──────── Data provided ────────

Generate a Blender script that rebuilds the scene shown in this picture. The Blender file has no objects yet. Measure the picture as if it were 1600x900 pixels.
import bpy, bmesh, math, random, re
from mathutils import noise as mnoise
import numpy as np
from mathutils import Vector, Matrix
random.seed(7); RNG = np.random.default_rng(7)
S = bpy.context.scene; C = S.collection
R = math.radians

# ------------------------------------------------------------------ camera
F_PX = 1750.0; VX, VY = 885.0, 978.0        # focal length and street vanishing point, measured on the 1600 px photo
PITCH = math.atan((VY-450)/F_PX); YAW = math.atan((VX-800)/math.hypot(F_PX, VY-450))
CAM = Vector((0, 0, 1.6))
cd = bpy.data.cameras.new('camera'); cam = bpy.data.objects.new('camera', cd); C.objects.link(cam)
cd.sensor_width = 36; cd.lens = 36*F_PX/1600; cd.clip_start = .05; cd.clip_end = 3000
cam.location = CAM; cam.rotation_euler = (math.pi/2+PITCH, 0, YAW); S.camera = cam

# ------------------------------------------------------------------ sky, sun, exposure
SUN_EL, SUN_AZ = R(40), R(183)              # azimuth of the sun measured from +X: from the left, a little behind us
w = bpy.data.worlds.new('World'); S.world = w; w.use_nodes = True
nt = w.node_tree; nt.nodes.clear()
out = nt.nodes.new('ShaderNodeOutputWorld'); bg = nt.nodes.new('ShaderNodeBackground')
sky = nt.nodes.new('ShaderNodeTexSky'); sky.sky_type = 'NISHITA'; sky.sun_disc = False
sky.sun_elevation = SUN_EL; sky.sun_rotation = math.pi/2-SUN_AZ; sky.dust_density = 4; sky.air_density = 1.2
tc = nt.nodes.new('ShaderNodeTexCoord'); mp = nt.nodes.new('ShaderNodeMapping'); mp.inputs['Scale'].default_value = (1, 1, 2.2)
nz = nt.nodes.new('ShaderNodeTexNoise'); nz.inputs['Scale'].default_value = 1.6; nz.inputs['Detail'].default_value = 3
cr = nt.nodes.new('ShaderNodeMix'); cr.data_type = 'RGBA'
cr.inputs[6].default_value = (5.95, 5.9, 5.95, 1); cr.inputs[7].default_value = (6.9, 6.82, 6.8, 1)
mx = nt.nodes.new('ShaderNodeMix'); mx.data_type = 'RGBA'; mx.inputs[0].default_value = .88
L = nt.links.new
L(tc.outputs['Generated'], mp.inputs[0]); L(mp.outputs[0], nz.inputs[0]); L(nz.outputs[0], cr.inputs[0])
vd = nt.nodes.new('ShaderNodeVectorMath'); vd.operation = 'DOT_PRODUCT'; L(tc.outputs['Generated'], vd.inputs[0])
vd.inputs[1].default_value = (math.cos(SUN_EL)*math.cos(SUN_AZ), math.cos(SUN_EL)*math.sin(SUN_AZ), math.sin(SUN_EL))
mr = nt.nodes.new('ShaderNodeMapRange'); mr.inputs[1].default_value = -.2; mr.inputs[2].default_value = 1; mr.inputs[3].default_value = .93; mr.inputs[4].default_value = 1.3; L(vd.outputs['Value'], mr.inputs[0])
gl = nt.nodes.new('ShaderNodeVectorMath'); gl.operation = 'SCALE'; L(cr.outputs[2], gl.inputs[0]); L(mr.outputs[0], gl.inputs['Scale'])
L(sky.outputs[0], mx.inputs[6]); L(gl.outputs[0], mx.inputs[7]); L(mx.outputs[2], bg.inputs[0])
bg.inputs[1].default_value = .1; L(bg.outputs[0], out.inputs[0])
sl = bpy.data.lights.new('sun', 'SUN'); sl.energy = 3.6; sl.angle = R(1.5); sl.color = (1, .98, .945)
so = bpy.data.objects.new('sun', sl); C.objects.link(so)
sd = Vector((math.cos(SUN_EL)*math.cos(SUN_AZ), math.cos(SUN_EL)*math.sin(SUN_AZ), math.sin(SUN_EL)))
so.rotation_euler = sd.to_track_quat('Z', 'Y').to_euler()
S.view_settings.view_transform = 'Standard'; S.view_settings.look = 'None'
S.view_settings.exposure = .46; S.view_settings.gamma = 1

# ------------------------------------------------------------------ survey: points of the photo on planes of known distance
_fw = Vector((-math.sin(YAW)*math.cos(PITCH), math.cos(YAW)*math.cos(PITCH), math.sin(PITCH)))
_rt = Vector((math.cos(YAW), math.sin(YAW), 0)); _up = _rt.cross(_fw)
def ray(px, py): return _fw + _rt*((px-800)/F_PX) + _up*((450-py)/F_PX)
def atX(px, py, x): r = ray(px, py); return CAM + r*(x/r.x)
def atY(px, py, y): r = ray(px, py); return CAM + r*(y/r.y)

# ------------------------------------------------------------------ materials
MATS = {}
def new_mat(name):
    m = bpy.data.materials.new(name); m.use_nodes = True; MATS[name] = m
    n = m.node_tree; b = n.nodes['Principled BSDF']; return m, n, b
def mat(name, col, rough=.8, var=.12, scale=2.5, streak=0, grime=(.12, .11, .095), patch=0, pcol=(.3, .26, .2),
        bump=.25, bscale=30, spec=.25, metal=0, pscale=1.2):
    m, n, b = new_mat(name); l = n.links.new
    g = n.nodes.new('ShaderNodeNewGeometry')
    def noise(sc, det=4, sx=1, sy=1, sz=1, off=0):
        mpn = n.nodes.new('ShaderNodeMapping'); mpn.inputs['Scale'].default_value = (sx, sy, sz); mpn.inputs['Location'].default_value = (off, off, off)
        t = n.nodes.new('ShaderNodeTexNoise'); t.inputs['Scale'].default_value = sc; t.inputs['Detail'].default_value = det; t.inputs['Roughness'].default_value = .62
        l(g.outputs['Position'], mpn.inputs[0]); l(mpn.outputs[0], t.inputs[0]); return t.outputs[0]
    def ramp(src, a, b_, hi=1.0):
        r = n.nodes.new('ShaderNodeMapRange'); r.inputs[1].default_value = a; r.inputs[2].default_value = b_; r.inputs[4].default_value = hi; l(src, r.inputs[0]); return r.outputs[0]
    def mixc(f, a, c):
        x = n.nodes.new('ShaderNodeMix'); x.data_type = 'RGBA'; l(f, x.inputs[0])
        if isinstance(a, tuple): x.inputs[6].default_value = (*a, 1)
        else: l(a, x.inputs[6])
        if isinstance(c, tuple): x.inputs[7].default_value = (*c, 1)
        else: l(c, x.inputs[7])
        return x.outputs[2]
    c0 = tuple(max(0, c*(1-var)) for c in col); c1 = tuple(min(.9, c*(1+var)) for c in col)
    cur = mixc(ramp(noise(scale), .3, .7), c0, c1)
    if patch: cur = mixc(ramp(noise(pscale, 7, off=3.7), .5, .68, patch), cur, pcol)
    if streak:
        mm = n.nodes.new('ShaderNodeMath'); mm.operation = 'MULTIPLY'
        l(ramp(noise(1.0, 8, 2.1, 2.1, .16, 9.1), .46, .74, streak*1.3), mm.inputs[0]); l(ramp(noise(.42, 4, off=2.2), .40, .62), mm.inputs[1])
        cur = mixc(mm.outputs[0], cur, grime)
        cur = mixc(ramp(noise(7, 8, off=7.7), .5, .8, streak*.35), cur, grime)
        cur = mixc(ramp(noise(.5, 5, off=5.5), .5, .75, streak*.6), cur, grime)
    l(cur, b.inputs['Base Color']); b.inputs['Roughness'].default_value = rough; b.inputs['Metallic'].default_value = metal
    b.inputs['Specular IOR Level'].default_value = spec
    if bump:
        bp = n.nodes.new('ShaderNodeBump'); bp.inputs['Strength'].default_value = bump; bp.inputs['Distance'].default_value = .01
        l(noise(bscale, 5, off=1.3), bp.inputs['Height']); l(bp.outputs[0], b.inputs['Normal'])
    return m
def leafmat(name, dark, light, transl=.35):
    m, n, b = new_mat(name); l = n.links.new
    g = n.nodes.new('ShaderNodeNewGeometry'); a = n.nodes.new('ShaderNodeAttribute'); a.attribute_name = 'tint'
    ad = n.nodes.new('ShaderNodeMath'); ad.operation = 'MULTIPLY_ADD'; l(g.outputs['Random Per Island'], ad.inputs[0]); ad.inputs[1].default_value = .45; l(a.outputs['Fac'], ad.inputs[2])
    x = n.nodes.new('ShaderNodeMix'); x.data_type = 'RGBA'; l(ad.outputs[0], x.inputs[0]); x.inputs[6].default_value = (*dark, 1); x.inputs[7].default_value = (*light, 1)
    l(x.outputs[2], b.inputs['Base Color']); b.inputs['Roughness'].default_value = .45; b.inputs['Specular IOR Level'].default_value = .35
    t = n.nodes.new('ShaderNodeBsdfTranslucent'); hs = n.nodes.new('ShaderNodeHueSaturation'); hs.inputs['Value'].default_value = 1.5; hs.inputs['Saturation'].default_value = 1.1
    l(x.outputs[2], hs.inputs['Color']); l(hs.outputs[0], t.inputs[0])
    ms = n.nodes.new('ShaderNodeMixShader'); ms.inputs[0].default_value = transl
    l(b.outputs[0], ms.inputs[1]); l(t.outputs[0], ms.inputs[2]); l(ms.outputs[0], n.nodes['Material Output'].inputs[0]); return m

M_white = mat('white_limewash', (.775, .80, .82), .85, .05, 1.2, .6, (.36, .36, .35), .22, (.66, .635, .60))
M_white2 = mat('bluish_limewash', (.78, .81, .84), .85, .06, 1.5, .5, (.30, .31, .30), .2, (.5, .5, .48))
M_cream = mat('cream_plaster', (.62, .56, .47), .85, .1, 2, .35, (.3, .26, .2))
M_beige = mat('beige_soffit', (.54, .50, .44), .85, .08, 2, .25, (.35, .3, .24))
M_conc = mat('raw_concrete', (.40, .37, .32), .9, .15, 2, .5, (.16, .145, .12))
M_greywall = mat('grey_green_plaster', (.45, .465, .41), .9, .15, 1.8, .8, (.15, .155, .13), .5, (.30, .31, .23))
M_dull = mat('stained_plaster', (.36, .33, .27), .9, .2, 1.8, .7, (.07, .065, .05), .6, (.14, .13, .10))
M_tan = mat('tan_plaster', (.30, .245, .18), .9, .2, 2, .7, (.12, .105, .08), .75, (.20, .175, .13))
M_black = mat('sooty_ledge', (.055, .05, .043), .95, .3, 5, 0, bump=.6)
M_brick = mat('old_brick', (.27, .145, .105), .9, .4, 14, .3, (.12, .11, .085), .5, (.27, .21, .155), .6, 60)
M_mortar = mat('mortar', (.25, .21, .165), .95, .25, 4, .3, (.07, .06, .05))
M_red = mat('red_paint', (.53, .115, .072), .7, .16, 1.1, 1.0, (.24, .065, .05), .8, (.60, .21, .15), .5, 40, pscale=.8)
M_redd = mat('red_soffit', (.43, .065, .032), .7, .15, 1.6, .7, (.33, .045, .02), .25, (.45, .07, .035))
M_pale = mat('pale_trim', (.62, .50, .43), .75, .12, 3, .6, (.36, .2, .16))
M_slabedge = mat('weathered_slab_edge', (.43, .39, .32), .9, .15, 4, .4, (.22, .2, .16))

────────

Gather all lines from the listing above in which "scene" occurs.

Written response
Generate a Blender script that rebuilds the scene shown in this picture. The Blender file has no objects yet. Measure the picture as if it were 1600x900 pixels.
S = bpy.context.scene; C = S.collection